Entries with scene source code

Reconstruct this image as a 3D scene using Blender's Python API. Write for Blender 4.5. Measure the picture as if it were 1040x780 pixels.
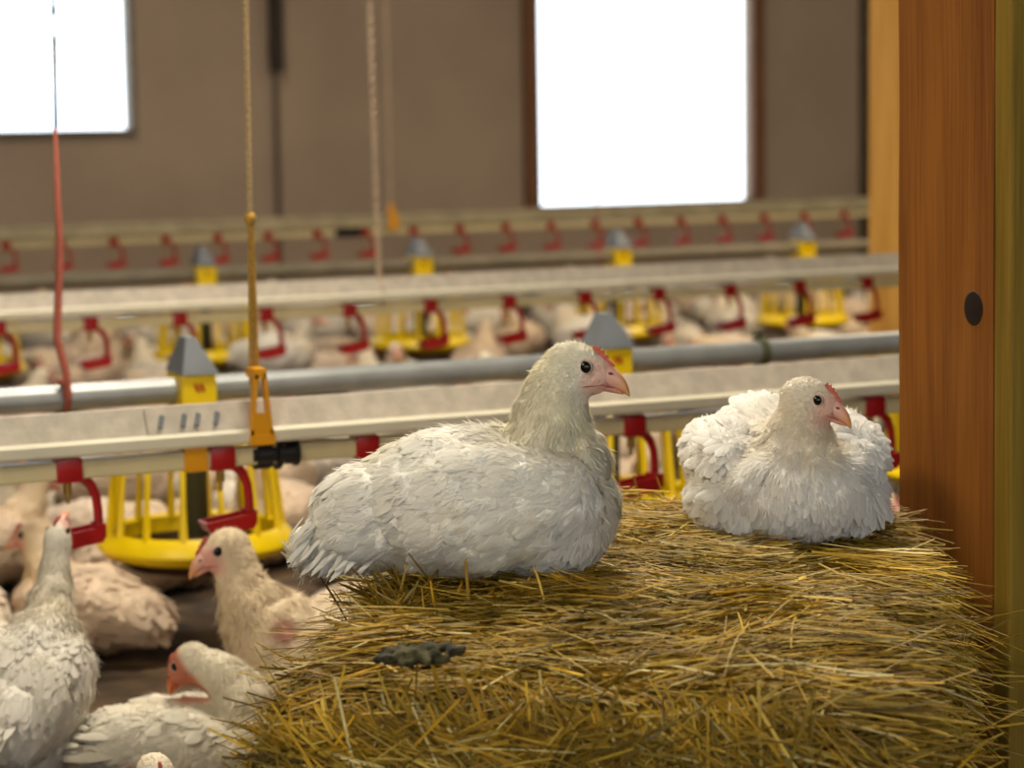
import bpy, bmesh, math, random
import numpy as np
from mathutils import Vector, Matrix, Euler, noise

random.seed(7)
rng = np.random.default_rng(7)
for o in list(bpy.data.objects): bpy.data.objects.remove(o)
SC = bpy.context.scene
COL = SC.collection
PI = math.pi

# ------------------------------------------------------------------ camera
FPX = 2350.0                     # focal length in pixels of the 1040 px wide frame
CAMZ = 0.88
PSI = math.atan(FPX / 5000.0)    # the feeding lines run along world X, the camera is turned towards +X
PITCH = math.atan((390 - 121) / FPX)
ROLL = 0.0155
FWDH = Vector((math.sin(PSI), math.cos(PSI), 0))
RGT = Vector((math.cos(PSI), -math.sin(PSI), 0))
fwd = (FWDH * math.cos(PITCH) + Vector((0, 0, -math.sin(PITCH)))).normalized()
up = RGT.cross(fwd)
r2 = RGT * math.cos(ROLL) - up * math.sin(ROLL)
u2 = up * math.cos(ROLL) + RGT * math.sin(ROLL)
CAM = Vector((0, 0, CAMZ))
cd = bpy.data.cameras.new('camera')
cam = bpy.data.objects.new('camera', cd); COL.objects.link(cam)
M = Matrix((r2, u2, -fwd)).transposed().to_4x4(); M.translation = CAM
cam.matrix_world = M
cd.sensor_width = 36.0; cd.lens = 36.0 * FPX / 1040.0
cd.clip_start = 0.05; cd.clip_end = 200
cd.dof.use_dof = True; cd.dof.focus_distance = 2.38; cd.dof.aperture_fstop = 5.6
SC.camera = cam

def ray(px, py):
    return (fwd + r2 * ((px - 520) / FPX) + u2 * ((390 - py) / FPX))
def on_z(px, py, z):
    d = ray(px, py); return CAM + d * ((z - CAMZ) / d.z)
def on_y(px, py, y):
    d = ray(px, py); return CAM + d * (y / d.y)
def at_d(px, py, dep):
    return CAM + ray(px, py) * dep

# ------------------------------------------------------------------ light
SC.view_settings.view_transform = 'Standard'
SC.view_settings.look = 'None'
SC.view_settings.gamma = 1.0
SC.view_settings.use_curve_mapping = False
SC.view_settings.exposure = 0.0
w = bpy.data.worlds.new('sky'); SC.world = w; w.use_nodes = True
bg = w.node_tree.nodes['Background']
bg.inputs[0].default_value = (0.88, 0.95, 1.0, 1); bg.inputs[1].default_value = 3.0

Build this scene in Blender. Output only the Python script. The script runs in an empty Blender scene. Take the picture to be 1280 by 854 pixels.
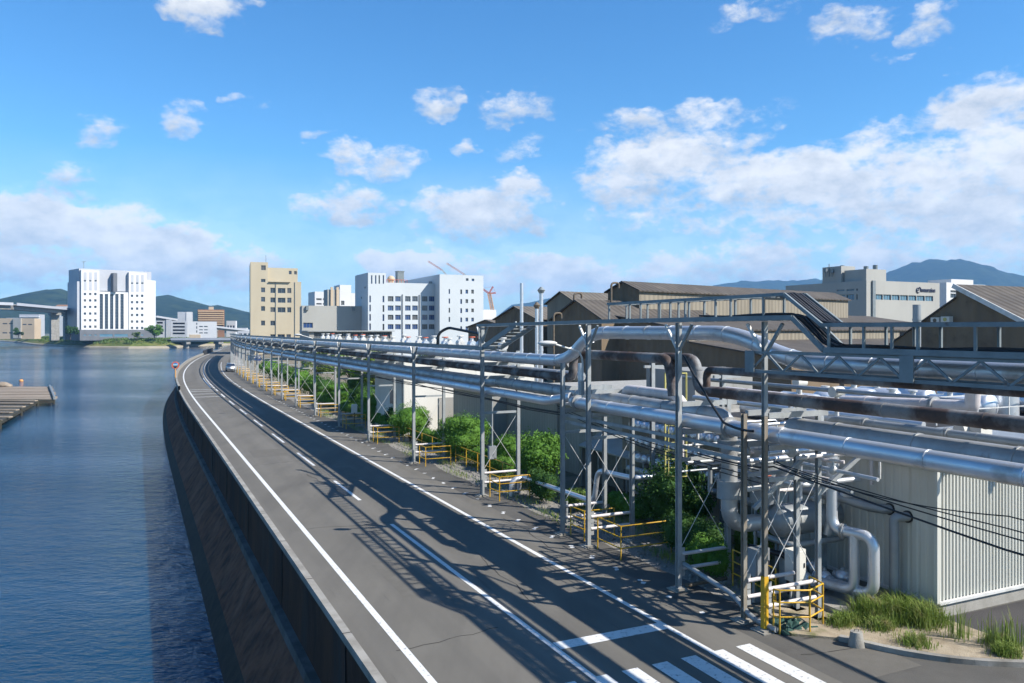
import bpy, bmesh, math, random
import numpy as np
from mathutils import Vector, Matrix
random.seed(7); RNG = np.random.default_rng(11)
C = bpy.context.scene.collection
SC = bpy.context.scene
CAMZ, HY, FX = 7.5, 413.0, 1000.0        # eye height, horizon row and focal length of the photograph (1280 px wide)
V = Vector

def at(px, py, Y):
    """point seen at photo pixel (px,py) at depth Y"""
    return V(((px-640)*Y/FX, Y, CAMZ+(HY-py)*Y/FX))
def onz(px, py, z=0.0):
    Y = (CAMZ-z)*FX/(py-HY)
    return V(((px-640)*Y/FX, Y, z))

# ---------------------------------------------------------------- road frame: s along the quay road, o to its right
_SY = [-60, 75, 110, 150, 200, 240, 280, 560, 1200]
_SL = [-.47, -.47, -.44, -.38, -.335, -.30, -.30, -.31, -.31]
def _build_line():
    pts = []
    X, Y = -1.68, 17.0
    ds = 0.5
    x, y = X, Y; fw = [(0.0, x, y)]
    s = 0
    while s < 640:
        k = np.interp(y, _SY, _SL); n = math.hypot(1, k)
        x += k/n*ds; y += ds/n; s += ds; fw.append((s, x, y))
    k = -.47; n = math.hypot(1, k)
    bw = [(-t, X-k/n*t, Y-t/n) for t in np.arange(60, 0, -ds)]
    return np.array(bw+fw)
LINE = _build_line()
def Ls(s):
    return (np.interp(s, LINE[:, 0], LINE[:, 1]), np.interp(s, LINE[:, 0], LINE[:, 2]))
def TN(s):
    a = Ls(s-1); b = Ls(s+1)
    t = V((b[0]-a[0], b[1]-a[1], 0)).normalized()
    return t, V((t.y, -t.x, 0))
def W(s, o, z=0.0):
    x, y = Ls(s); t, n = TN(s)
    return V((x+n.x*o, y+n.y*o, z))
D2, N2 = TN(0)      # site grid: D2 runs with the road (away), N2 away from the water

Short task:
Pull out all lines from the entries above that include the word "this".

Answer in full:
Reconstruct this image as a 3D scene using Blender's Python API. Write for Blender 4.5. Measure the picture as if it were 1040x780 pixels.
Build this scene in Blender. Output only the Python script. The script runs in an empty Blender scene. Take the picture to be 1280 by 854 pixels.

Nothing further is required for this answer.